I bought a great shaver through Amazon made in Egypt by the Lord Company and it works just fine. Even better, the English language packaging had me bowled over with laughter:

 “LORD PREMIUM. The Art of Shaving. LORD brings you the smoothness feeling. LORD sterling Razor is made according to high standards to give you a premium shave you can ever get. It’s durable metal parts hold the blade at the perfect angle to the face. This critical angle along with LORD Blade makes your shaving smooth and close all days long.”

In SoCal we’re always talking about Spanglish. Now I know Egyptlish too. You can find the Lord Company at http://www.razorslord.com/

Lord sells blades too, a pack of thirty for under ten bucks. Contrast that with the four lousy blade heads you get from Gilette or Shick at around $14.00 per pack.

 To complete the package I needed a brush, a shave soap, and a ceramic bowl to be able to get the foam just right. Luckily Van Der Hagen Enterprises at http://vdhent.com/ could outfit me with a set that would work just fine (save the plastic handle of the brush – but hey – I’m going to keep this brush for a long, long time).

I don’t really like to just run the tap and then wet and clean my razor in between strokes. It wastes water and I I feel that the tap never gets hot enough. So I like to have a second bowl of boiling hot water to sink my razor into in between strokes. I went to my local thrift store and found that really cool green one you can see to Phoenix’s left. It set me back $1.00 and works just fine.

I used to always cut myself shaving. I have the used styptic pencils to prove it. But using this old method I have only cut myself once when I was trying to get the angle right.
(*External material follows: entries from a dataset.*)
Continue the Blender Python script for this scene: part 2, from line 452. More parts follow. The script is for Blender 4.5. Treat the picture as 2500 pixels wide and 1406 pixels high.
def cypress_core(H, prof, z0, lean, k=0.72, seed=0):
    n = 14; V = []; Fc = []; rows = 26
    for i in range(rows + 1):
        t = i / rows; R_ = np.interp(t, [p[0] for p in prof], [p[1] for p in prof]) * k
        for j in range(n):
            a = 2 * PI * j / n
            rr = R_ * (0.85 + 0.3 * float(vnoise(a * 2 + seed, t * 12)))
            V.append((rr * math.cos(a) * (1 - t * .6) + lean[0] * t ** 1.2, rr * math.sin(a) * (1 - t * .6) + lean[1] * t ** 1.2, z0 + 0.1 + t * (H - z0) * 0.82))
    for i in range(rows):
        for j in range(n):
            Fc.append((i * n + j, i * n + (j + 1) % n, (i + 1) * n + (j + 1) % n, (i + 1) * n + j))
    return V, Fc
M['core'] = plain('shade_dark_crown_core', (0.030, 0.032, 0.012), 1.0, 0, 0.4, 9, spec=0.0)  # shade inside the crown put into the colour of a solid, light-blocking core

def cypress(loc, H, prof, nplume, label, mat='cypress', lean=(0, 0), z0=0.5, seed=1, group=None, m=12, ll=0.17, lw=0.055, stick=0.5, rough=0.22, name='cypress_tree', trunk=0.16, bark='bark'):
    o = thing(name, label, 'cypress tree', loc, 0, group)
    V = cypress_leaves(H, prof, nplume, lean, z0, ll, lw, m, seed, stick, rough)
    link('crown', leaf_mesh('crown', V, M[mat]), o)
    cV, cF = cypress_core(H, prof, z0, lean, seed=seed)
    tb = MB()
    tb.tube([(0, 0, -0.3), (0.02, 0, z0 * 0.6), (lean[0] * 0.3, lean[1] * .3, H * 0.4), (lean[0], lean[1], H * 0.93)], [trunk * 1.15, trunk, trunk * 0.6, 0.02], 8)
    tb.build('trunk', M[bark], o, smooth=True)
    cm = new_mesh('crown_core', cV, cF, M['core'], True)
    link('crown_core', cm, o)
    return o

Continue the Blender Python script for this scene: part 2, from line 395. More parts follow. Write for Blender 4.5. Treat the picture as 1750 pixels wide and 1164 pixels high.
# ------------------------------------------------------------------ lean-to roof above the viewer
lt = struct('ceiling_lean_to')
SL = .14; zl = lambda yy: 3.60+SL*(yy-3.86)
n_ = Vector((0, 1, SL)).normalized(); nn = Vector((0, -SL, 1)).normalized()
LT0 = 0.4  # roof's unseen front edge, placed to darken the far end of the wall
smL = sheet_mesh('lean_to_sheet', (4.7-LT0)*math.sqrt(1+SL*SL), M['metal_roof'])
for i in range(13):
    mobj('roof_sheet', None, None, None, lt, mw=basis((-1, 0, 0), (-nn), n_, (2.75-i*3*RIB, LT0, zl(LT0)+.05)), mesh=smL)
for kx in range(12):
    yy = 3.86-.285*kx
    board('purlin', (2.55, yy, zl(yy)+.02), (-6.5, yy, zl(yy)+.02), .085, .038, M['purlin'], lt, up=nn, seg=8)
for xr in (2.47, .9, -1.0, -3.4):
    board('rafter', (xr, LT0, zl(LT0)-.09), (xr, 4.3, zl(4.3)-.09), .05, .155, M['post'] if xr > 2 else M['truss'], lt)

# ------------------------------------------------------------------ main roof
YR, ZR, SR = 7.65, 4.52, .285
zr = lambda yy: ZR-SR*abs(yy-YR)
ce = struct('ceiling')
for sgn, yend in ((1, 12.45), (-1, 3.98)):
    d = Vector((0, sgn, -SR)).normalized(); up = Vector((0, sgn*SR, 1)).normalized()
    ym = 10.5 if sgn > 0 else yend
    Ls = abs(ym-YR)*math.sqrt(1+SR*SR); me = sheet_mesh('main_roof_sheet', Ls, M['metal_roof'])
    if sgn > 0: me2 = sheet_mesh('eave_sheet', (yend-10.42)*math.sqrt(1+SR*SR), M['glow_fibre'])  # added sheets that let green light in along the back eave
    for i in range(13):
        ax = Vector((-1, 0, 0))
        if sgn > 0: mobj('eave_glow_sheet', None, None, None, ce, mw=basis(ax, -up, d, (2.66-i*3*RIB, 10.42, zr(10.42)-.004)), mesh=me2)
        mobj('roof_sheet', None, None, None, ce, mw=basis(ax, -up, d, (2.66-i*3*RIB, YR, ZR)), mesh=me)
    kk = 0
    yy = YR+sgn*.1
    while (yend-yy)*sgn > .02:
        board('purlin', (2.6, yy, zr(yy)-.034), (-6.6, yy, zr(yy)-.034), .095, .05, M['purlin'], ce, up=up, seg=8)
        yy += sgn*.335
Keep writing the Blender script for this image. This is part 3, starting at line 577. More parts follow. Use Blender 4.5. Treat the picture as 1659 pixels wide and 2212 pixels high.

Once you understand how this old-school method is done, it’s like a dance with your blade and face every single morning. I love the ritual of it. Boil my water, fill my ceramic water reservoir. Ahhhh….look at the steam rise. Dip my brush in to get it wet, then swirl it around the ceramic soap bowl where it lathers up and cools just enough to not burn my face.  Then transfer the lather to my face with sensual brush strokes that feel great and really lift and lubricate each hair. It’s like masturbation of the jaw. And you’ve never gotten such a clean (green) shave. Trust me.